In the afternoon the king himself with our consent, sent to tell the inhabitants of Matan, that if they would give up to us the body of our captain, and of our other companions who were killed in this battle, we would give them as much merchandise as they might wish for; but they answered that on no account would they ever give up that man, but they wished to preserve him as a monument of their triumph. When the death of the captain was known, those who were in the city to trade, had all the merchandise at once transported to the ships. We then elected in the place of the captain, Duarte Barbosa, a Portuguese, and a relation of the captain's, and Juan Serrano a Spaniard.
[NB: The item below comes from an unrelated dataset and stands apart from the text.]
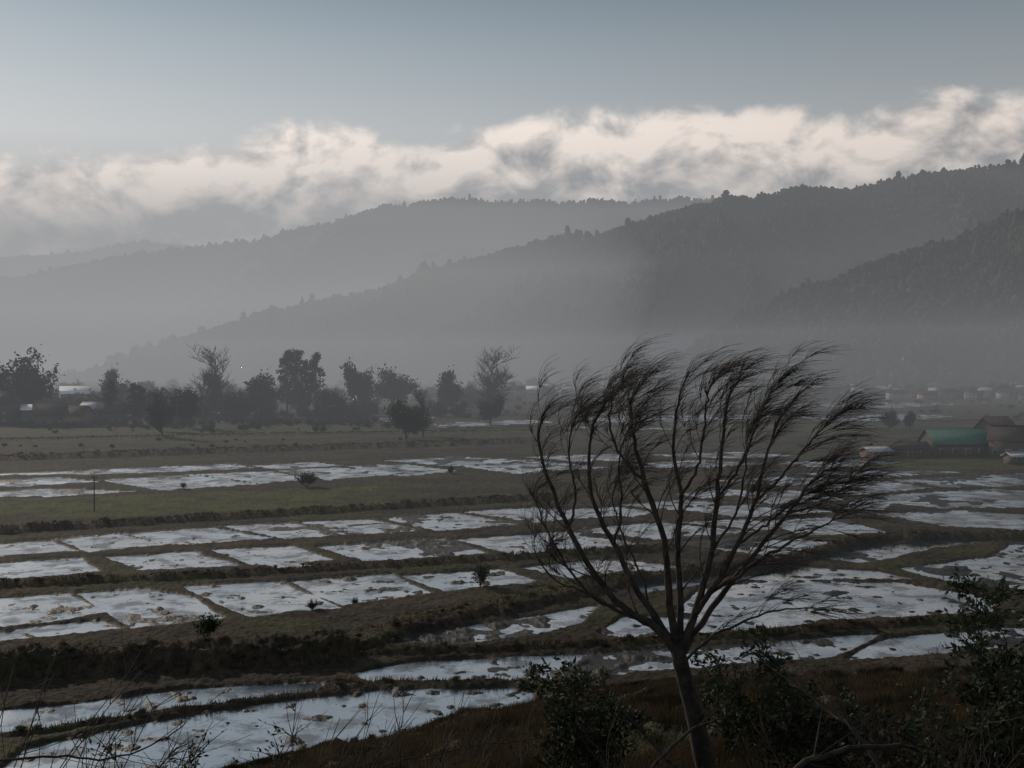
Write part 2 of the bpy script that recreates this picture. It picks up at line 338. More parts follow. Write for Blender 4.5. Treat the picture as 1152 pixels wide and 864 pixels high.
def ridge(name,crest,yd,k,seed,ntree,ncrest,th,amp=.12):
    cp=np.array([AT(px,py,y) for (px,py),y in zip(crest,yd)])
    n=420;u=np.linspace(0,len(cp)-1,n);P=smoothpath(cp,n)
    zc=np.maximum(P[:,2]-th*.8,0)
    zc=zc+(fbm(P[:,0]/60,np.zeros(n),seed,4)-.5)*th*1.2+(fbm(P[:,0]/250,np.zeros(n),seed+9,2)-.5)*zc*.05
    t=np.concatenate([np.linspace(-.5,0,12,endpoint=False),np.linspace(0,1,90)])
    Tt,I=np.meshgrid(t,np.arange(n),indexing='ij')
    zz=zc[I];ln=zc[I]*k+120
    Xx=P[I,0]+(-.25*ln*Tt);Yy=P[I,1]-ln*Tt
    ta=np.abs(Tt)
    rn=1-np.abs(2*fbm(Xx/(zc.max()*.8)+Tt*.5,Yy/(zc.max()*2.0),seed+3,5)-1)
    z=zz*(1-ta)**1.15+(rn-.72)*zc.max()*amp*4*np.sin(np.pi*np.clip(ta,0,1))*(zz/zc.max())-3*ta
    mb=MB();V=np.stack([Xx,Yy,z],-1);a=len(t);ix=np.arange(a*n).reshape(a,n)
    mb.add(V.reshape(-1,3),Q=np.stack([ix[:-1,:-1],ix[:-1,1:],ix[1:,1:],ix[1:,:-1]],-1).reshape(-1,4))
    mb.obj(name,[hill_m],smooth=True)
    fb=MB()
    ti=np.concatenate([12+RNG.uniform(0,1,ntree)**1.0*88,12+RNG.uniform(-1,5,ncrest)]);ii=np.concatenate([RNG.uniform(0,n-1.01,ntree),RNG.uniform(0,n-1.01,ncrest)])
    a0=ti.astype(int);b0=ii.astype(int);ft=(ti-a0)[:,None];fi=(ii-b0)[:,None]
    C=(V[a0,b0]*(1-ft)+V[a0+1,b0]*ft)*(1-fi)+(V[a0,b0+1]*(1-ft)+V[a0+1,b0+1]*ft)*fi
    hh=th*RNG.uniform(.4,1.0,len(C))*(.5+1.0*fbm(C[:,0]/90,C[:,1]/90,seed+5,3))
    big=RNG.uniform(0,1,len(C))>.975;hh=np.where(big,hh*1.75,hh)
    wd=hh*RNG.uniform(.28,.6,len(C))*np.where(big,.7,1)
    C1=C.copy();C1[:,2]+=hh*.45;blobs(fb,C1,np.stack([wd,wd,hh*.5],1),0,.35)
    C2=C.copy();C2[:,2]+=hh*.85;C2[:,:2]+=RNG.uniform(-1,1,(len(C),2))*wd[:,None]*.35;blobs(fb,C2,np.stack([wd*.6,wd*.6,hh*.28],1),0,.4)
    fb.obj(name+"_forest",[forest_m])
    return V
def lin(a,b,n): return list(np.linspace(a,b,n))
A=[(700,420),(760,404),(800,376),(850,352),(900,326),(960,300),(1030,277),(1100,256),(1152,236),(1300,190),(1480,150)]
VA=ridge("hill",A,lin(1300,1650,len(A)),2.0,100,9000,3000,12)
B=[(100,424),(160,402),(200,384),(270,361),(340,346),(430,322),(520,295),(600,276),(680,262),(760,239),(830,223),(900,214),(980,206),(1060,195),(1152,178),(1300,150),(1500,125)]
ridge("wooded_ridge",B,lin(2100,2600,len(B)),2.0,200,17000,5000,16)
C=[(-400,370),(-200,340),(0,313),(100,296),(200,279),(300,263),(400,240),(450,228),(520,222),(620,226),(700,224),(760,221),(850,228),(950,245),(1100,260)]
ridge("mountain",C,lin(4000,4400,len(C)),2.0,300,6000,4000,17)
D=[(-400,310),(-150,300),(0,289),(100,280),(170,270),(230,274),(330,285),(450,300),(600,330)]
ridge("far_mountain",D,lin(6500,6500,len(D)),1.8,400,0,900,18)
# ---------------------------------------------------------------- mist volumes: no scattering, their light is put in as emission colour
def mist(name,foot,ztops,sig,Lc,lo=-9):
    m,nt,out=newmat(name);ab=N(nt,'ShaderNodeVolumeAbsorption');ab.inputs['Color'].default_value=(0,0,0,1);ab.inputs['Density'].default_value=sig
    em=N(nt,'ShaderNodeEmission');em.inputs[0].default_value=(*Lc,1);em.inputs[1].default_value=sig
    ad=N(nt,'ShaderNodeAddShader');L(nt,ab.outputs[0],ad.inputs[0]);L(nt,em.outputs[0],ad.inputs[1]);L(nt,ad.outputs[0],out.inputs['Volume'])
    mb=MB()
    mb.add([[x,y,lo] for x,y in foot]+[[x,y,z] for (x,y),z in zip(foot,ztops)],Q=[[0,3,2,1],[4,5,6,7],[0,1,5,4],[1,2,6,5],[2,3,7,6],[3,0,4,7]])
    return mb.obj(name,[m])
def slab(x,y0,y1): return [(-x,y0),(x,y0),(x,y1),(-x,y1)]
mist("glowing_valley_mist",slab(6000,90,6000),[62,62,85,85],.00050,(.235,.245,.26),-9)
mist("glowing_thin_mist",slab(6500,95,6050),[210,210,250,250],.00016,(.30,.308,.32),-11)
mist("glowing_haze",slab(9000,1750,6200),[400,400,820,820],.00032,(.34,.352,.368),-15)
mist("glowing_left_mist",[(-5000,600),(-60,600),(750,3950),(-5000,3950)],[215,215,215,215],.00030,(.44,.435,.425),-17)  # left side glows brighter by emission colour, standing in for sun on mist
# ---------------------------------------------------------------- trees
bark=simple("bark",(.020,.017,.015),(.050,.042,.036),9,.9,.15,'Object',.004)
bark_far=simple("bark_far",(.03,.027,.024),(.06,.05,.045),2,.9,.1)
leafA=simple("leaf_dark",(.016,.021,.011),(.046,.052,.026),1.5,.8,.15)
leafB=simple("leaf_olive",(.028,.03,.016),(.07,.065,.034),1.2,.8,.15)
leafC=simple("leaf_brown",(.04,.03,.02),(.085,.065,.04),1.2,.85,.1)
def proto(kind,seed):
    rg=np.random.default_rng(seed);mb=MB();tips=[]
    def br(p,d,Ln,r,dep,maxd,spread,nch):
        k=5;P=[p.copy()];dd=d.copy()
        for i in range(k):
            dd=dd+rg.normal(0,.13,3)+np.array([0,0,.06]);dd/=np.linalg.norm(dd);P.append(P[-1]+dd*Ln/k)
        P=np.array(P);mb.tube(P,np.linspace(r,r*.5,k+1),4 if dep<2 else 3)
        if dep>=maxd: tips.append(P[-1]);tips.append(P[3]);return
        for j in range(nch):
            t=rg.uniform(.3,1.0) if j else 1.0;q=P[min(int(t*k),k)];a=rg.uniform(0,6.28)
            side=np.array([math.cos(a),math.sin(a),rg.uniform(-.1,.5)])
            sp_=spread*(rg.uniform(.8,1.25) if j else .3)
            nd=dd*(1-sp_)+side*sp_;nd/=np.linalg.norm(nd)
            br(q,nd,Ln*rg.uniform(.55,.8),max(r*.5,.0022),dep+1,maxd,spread,nch)
    up=np.array([0,0,1.])
    if kind=='bare': br(np.zeros(3),up,.30,.02,0,4,.56,6)
    elif kind=='round':br(np.zeros(3),up,.30,.025,0,3,.60,6)
    elif kind=='roundlo':br(np.zeros(3),up,.27,.025,0,3,.62,5)
    elif kind=='column':
        mb.tube([[0,0,0],[.01,0,.5],[0,.01,1]],[.02,.012,.004],5)
        for z in np.linspace(.14,.97,50):
            a=rg.uniform(0,6.28);l=.17*(1-z)**.4*rg.uniform(.4,1.25)+.02;e=np.array([math.cos(a)*l,math.sin(a)*l,z+l*.5]);mb.tube([[0,0,z],e],[.006,.002],3);tips.append(e);tips.append(e*[.5,.5,1])
    elif kind=='shrub':
        for i in range(6):
            a=rg.uniform(0,6.28);br(np.zeros(3),np.array([math.cos(a)*.6,math.sin(a)*.6,.8]),.45,.02,1,3,.55,4)
    if kind!='bare':
        per={'round':11,'roundlo':7,'column':22,'shrub':6}[kind];sz={'round':.028,'roundlo':.045,'column':.024,'shrub':.06}[kind];rad={'round':.065,'roundlo':.09,'column':.035,'shrub':.1}[kind]
        Tp=np.array(tips);c=np.repeat(Tp,per,0)+rg.normal(0,rad*.6,(len(Tp)*per,3))
        n=len(c);a=rg.normal(0,1,(n,3));a/=np.linalg.norm(a,axis=1)[:,None];b=np.cross(a,rg.normal(0,1,(n,3)));b/=np.linalg.norm(b,axis=1)[:,None]
        s_=sz*rg.uniform(.5,1.2,(n,1));V=np.stack([c-a*s_,c+b*s_*.5,c+a*s_,c-b*s_*.5],1).reshape(-1,3)
        mb.add(V,Q=np.arange(4*n).reshape(n,4),m=1)
    V,Q,T,qm,tm=mb.arrays();V=V/ max(V[:,2].max(),1e-3)
    if kind in('round','roundlo','bare'):
        w_=np.percentile(np.hypot(V[:,0],V[:,1]),97);V[:,:2]*=(rg.uniform(.38,.50)/w_)
    return V,Q,T,qm,tm
PR={k:[proto(k,s) for s in range(10,10+n)] for k,n in (('bare',3),('round',5),('roundlo',6),('column',3),('shrub',3))}
def put(mb,p,x,y,z,h,w,rot,moff=0):
    V,Q,T,qm,tm=p;c,s=math.cos(rot),math.sin(rot)
    W=np.stack([(V[:,0]*c-V[:,1]*s)*h*w,(V[:,0]*s+V[:,1]*c)*h*w,V[:,2]*h],1)+[x,y,z]
    mb.V.append(W);mb.Q.append(Q+mb.n);mb.qm.append(qm+moff*(qm>0))
    if len(T): mb.T.append(T+mb.n);mb.tm.append(tm)
    mb.n+=len(W)
def tree(name,kind,px,pyb,pyt,w=1,leaf=None,i=None):
    x,y=G(px,pyb);r=y;h=(pyb-pyt)*y/F;mb=MB()
    p=random.choice(PR[kind]) if i is None else PR[kind][i]
    V,Q,T,qm,tm=p;rot=random.uniform(0,6.28);put(mb,p,0,0,0,h,w,rot)
    o=mb.obj(name,[bark_far,leaf or leafA]);o.location=(x,y,tz(x,y)-.1);return o
tree("broadleaf_tree",'round',30,474,386,.8,leafA)
tree("broadleaf_tree",'round',8,476,404,.9,leafA)
tree("bare_tree",'bare',251,470,386,.85);tree("bare_tree",'bare',545,466,388,1.0);tree("bare_tree",'bare',183,492,434,.8)
for a,b,c_ in ((323,466,393),(334,466,392),(355,467,396),(343,468,404)): tree("cypress_tree",'column',a,b,c_,1.0,leafA)
tree("broadleaf_tree",'round',405,464,401,.55);tree("bare_tree",'bare',476,492,434,.75);tree("broadleaf_tree",'round',457,495,446,.85)
tree("broadleaf_tree",'round',552,478,441,.8,leafB);tree("broadleaf_tree",'round',214,482,431,.85);tree("broadleaf_tree",'round',180,486,444,.8)
tree("broadleaf_tree",'round',300,470,412,.9,leafB);tree("broadleaf_tree",'round',1000,484,458,.9);tree("broadleaf_tree",'round',1024,484,460,.6)
tree("broadleaf_tree",'round',372,470,432,1.0);tree("cypress_tree",'column',125,478,426,1.1);tree("cypress_tree",'column',150,478,430,1.1);tree("cypress_tree",'column',158,478,432,1.1)
tree("broadleaf_tree",'round',440,462,408,.9,leafB);tree("broadleaf_tree",'round',510,464,410,.9,leafB);tree("broadleaf_tree",'round',130,464,408,.8,leafB)
# belt of distant trees
mb=MB()
for i in range(600):
    px=random.uniform(-150,960);pyb=random.choice([random.uniform(434,455),random.uniform(452,472)])
    if px>560: pyb=random.uniform(430,446)
    if i>480: px=random.uniform(-100,420);pyb=random.uniform(464,474)
    x,y=G(px,pyb);h=random.uniform(5,12)*(1.0 if random.random()<.85 else 1.5)
    if pyb>460: h*=.8
    k=random.choices(['roundlo','column','bare','shrub'],[7,.7,1.2,1.5])[0]
    if k=='shrub': h*=.5
    put(mb,random.choice(PR[k]),x,y,-.3,h,random.uniform(.9,1.6) if k!='column' else 1,random.uniform(0,6.28),random.choice([0,0,1,2]))
mb.obj("distant_trees",[bark_far,leafA,leafB,leafC])
mb=MB()
for i in range(190):
    px=random.uniform(860,1350);pyb=random.uniform(424,450);x,y=G(px,pyb)
    put(mb,random.choice(PR['roundlo']+PR['bare'][:1]),x,y,-.3,random.uniform(5,13),random.uniform(.9,1.4),random.uniform(0,6.28),random.choice([0,1,2]))
mb.obj("village_trees",[bark_far,leafA,leafB,leafC])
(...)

Our interpreter, who was a slave of the captain-general, and was named Henry, having been slightly wounded in the battle, would not go ashore any more for the things which we required, but remained all day idle, and wrapped up in his mat (Schiavina). Duarte Barbosa, the commander of the flag ship, found fault with him, and told him that though his master was dead, he had not become free on that account, but that when we returned to Spain he would return him to Doña Beatrice, the widow of the captain-general; at the same time he threatened to have him flogged, if he did not go on shore quickly, and do what was wanted for the service of the ships. The slave rose up, and did as though he did not care much for these affronts and threats; and having gone on shore, he informed the Christian king that we were thinking of going away soon, but that if he would follow his advice, he might become master of all our goods and of the ships themselves. The King of Zubu listened favourably to him, and they arranged to betray us. After that the slave returned on board, and showed more intelligence and attention than he had done before.